__TASK TO COMPLETE__.
Select the lines that hold the word "scene" and copy each one.

BEGIN GIVEN DATA

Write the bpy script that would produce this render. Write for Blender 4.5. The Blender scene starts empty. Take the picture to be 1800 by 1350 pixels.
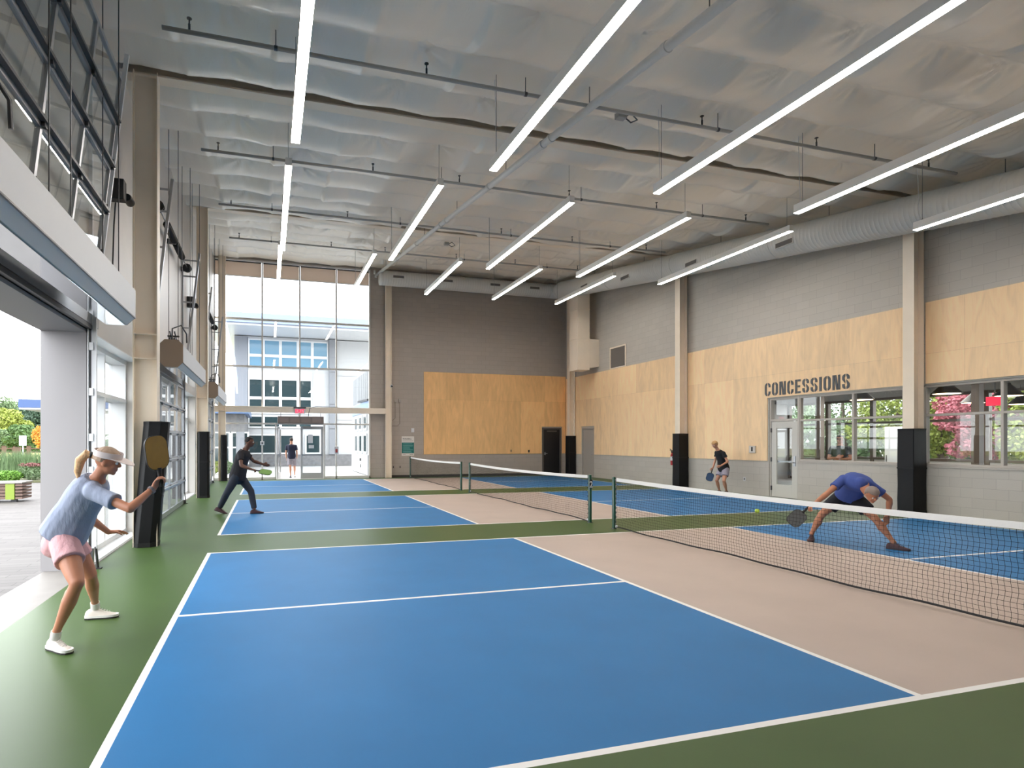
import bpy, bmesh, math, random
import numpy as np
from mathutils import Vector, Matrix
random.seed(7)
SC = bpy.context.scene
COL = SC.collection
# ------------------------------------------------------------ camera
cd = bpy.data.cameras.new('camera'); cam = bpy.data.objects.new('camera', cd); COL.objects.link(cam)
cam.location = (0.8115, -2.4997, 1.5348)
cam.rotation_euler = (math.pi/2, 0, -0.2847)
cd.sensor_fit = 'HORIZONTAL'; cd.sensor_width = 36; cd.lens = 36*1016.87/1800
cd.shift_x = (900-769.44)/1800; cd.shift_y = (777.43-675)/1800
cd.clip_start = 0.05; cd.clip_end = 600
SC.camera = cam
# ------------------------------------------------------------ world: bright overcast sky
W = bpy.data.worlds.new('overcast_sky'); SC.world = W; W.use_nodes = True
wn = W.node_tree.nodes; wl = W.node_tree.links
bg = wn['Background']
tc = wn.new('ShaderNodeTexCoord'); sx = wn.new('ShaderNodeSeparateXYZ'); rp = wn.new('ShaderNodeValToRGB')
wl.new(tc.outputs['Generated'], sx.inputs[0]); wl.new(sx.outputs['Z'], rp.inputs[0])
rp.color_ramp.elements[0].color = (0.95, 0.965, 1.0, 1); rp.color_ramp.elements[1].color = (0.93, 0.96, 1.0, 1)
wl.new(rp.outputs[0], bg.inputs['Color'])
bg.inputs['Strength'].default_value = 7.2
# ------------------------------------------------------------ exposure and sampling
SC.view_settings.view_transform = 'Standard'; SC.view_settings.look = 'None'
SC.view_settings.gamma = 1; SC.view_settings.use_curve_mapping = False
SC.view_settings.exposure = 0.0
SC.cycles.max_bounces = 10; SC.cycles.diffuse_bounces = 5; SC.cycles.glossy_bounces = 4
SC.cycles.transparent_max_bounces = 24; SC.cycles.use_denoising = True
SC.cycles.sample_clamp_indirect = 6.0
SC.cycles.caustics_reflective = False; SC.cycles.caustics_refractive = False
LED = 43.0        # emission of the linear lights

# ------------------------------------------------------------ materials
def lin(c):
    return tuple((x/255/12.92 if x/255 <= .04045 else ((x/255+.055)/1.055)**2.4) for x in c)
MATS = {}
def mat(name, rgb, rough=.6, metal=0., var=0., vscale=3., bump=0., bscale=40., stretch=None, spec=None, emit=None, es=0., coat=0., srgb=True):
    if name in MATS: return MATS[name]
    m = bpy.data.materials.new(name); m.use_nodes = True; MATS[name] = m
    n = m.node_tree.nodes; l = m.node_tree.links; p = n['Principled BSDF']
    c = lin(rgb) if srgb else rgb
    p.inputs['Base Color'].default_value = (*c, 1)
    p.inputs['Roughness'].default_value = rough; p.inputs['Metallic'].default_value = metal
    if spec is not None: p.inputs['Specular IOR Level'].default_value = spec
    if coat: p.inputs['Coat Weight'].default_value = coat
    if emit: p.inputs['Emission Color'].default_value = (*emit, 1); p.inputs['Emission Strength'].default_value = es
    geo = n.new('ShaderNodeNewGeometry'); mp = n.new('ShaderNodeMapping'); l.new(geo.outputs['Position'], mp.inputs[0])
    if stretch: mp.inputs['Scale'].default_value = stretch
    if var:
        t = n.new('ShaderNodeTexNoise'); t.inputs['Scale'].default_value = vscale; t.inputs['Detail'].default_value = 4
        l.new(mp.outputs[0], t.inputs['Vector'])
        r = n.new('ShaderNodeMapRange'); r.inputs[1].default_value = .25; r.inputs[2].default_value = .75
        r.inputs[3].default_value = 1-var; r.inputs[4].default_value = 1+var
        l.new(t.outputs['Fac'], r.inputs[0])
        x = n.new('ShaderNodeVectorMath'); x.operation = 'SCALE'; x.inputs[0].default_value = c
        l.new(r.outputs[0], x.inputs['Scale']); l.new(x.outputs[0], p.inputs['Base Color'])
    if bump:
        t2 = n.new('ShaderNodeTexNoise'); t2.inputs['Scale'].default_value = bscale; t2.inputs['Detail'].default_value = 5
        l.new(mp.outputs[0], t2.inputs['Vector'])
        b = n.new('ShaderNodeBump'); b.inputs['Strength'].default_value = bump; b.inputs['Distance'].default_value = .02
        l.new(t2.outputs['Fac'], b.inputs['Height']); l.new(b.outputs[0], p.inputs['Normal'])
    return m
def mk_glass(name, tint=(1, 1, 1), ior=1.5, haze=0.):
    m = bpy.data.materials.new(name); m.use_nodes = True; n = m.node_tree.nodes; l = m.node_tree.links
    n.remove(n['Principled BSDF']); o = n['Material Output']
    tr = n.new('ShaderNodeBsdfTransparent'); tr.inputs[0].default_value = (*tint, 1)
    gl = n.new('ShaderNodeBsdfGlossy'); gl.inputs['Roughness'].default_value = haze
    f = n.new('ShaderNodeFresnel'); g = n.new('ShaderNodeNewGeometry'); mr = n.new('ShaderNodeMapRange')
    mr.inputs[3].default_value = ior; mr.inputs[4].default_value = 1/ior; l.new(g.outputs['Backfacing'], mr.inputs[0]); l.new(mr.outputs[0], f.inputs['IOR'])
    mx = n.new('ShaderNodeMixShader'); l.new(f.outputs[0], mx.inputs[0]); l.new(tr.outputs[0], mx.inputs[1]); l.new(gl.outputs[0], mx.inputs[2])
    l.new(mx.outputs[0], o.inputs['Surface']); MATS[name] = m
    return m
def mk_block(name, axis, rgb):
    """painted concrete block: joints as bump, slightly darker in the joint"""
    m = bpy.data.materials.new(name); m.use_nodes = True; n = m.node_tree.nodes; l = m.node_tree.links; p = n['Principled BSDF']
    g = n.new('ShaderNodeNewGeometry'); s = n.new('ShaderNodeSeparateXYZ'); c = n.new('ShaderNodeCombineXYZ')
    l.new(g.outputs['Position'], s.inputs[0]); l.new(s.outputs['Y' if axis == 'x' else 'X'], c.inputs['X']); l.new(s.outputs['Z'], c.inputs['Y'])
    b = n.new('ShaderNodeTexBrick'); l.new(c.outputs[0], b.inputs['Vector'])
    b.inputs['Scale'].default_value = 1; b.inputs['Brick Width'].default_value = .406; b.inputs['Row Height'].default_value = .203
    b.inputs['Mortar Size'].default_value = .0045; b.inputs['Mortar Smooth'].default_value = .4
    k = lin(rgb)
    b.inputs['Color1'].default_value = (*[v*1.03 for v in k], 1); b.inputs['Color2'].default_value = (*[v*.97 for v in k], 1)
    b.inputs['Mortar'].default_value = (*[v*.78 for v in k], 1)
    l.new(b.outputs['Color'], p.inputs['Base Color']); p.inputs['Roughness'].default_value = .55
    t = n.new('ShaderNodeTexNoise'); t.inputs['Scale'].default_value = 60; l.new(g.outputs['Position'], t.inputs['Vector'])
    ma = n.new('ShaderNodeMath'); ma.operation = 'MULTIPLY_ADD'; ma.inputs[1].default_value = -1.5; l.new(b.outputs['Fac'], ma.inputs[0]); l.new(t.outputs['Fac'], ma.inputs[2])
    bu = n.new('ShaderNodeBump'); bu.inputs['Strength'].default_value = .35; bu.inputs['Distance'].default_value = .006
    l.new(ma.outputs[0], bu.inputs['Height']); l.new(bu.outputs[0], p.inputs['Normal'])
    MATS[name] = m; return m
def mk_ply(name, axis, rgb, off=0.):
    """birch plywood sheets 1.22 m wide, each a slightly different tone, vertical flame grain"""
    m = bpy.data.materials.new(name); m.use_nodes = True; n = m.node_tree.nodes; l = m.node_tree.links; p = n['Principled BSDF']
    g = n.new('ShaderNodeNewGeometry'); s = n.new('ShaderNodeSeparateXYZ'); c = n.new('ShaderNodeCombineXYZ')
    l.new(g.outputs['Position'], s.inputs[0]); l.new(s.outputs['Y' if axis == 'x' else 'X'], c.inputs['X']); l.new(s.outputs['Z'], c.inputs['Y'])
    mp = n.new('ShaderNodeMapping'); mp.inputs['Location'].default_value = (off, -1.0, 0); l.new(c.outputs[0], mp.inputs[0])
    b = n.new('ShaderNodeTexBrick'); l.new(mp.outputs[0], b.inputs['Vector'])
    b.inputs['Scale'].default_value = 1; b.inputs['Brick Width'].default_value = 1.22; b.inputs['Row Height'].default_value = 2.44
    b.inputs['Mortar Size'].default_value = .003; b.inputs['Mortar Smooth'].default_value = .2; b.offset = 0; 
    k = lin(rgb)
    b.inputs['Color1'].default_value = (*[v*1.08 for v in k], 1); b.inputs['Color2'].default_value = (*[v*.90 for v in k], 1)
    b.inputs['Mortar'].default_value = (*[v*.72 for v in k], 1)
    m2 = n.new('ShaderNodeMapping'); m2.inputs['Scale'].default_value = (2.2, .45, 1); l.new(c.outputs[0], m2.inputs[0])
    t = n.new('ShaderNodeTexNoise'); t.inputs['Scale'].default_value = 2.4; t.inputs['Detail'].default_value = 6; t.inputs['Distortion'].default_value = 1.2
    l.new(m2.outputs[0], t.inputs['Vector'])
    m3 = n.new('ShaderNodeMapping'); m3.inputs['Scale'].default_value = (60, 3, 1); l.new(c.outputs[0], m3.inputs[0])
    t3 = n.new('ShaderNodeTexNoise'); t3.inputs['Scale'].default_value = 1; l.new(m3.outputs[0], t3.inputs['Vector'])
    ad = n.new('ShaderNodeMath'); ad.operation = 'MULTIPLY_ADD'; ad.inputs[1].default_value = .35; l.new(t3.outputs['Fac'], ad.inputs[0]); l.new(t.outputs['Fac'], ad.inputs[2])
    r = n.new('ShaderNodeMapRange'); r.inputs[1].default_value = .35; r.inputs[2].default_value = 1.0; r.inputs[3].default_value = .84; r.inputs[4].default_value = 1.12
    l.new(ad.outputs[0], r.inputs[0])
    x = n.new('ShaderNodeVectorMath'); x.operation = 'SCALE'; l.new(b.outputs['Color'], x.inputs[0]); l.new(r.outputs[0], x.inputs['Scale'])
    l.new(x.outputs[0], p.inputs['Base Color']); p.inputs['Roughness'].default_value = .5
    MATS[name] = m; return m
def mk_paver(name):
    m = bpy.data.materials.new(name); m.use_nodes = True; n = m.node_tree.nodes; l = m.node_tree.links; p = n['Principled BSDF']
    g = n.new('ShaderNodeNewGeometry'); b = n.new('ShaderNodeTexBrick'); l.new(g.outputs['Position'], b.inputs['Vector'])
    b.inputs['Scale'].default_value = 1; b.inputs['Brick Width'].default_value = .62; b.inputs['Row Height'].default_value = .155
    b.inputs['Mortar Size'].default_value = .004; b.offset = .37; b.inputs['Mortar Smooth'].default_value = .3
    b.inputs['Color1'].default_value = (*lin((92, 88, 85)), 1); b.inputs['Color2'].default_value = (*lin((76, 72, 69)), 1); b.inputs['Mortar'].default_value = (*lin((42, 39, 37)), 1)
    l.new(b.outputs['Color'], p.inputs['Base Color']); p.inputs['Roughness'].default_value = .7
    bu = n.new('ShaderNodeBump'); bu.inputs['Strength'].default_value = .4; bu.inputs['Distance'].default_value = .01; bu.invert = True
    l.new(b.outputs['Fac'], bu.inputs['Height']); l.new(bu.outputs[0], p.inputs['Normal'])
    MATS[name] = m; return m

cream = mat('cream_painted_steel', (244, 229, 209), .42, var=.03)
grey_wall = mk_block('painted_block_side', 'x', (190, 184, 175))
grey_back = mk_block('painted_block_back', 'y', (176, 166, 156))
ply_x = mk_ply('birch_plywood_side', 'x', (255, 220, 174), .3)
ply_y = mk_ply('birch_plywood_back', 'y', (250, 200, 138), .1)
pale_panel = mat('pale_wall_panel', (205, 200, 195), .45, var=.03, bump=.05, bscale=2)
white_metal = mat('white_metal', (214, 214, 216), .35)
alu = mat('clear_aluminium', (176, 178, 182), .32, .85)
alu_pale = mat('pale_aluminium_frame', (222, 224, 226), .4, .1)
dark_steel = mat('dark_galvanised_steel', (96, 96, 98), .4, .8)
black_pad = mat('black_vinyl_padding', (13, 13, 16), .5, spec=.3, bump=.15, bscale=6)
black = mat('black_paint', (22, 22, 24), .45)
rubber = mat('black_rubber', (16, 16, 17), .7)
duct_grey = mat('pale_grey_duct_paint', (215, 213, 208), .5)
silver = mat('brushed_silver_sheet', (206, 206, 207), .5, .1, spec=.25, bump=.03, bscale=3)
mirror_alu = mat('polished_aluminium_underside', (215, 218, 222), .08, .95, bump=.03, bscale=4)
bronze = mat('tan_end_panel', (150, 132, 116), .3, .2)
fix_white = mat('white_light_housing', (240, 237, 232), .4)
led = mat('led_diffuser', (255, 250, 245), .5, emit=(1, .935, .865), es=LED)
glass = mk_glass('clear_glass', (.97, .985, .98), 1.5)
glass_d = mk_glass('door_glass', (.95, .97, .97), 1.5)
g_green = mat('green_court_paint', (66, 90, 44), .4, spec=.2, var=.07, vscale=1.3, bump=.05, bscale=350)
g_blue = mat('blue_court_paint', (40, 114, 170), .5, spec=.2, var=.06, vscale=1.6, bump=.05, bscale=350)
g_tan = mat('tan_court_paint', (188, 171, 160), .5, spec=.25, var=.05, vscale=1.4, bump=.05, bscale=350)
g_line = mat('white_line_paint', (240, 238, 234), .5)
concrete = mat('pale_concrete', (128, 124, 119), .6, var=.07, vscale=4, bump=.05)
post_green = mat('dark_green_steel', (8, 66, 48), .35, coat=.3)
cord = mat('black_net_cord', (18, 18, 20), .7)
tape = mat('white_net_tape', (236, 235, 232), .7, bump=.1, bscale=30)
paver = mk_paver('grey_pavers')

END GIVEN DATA

__FINISHED ANSWER__.
Write the bpy script that would produce this render. Write for Blender 4.5. The Blender scene starts empty. Take the picture to be 1800 by 1350 pixels.
SC = bpy.context.scene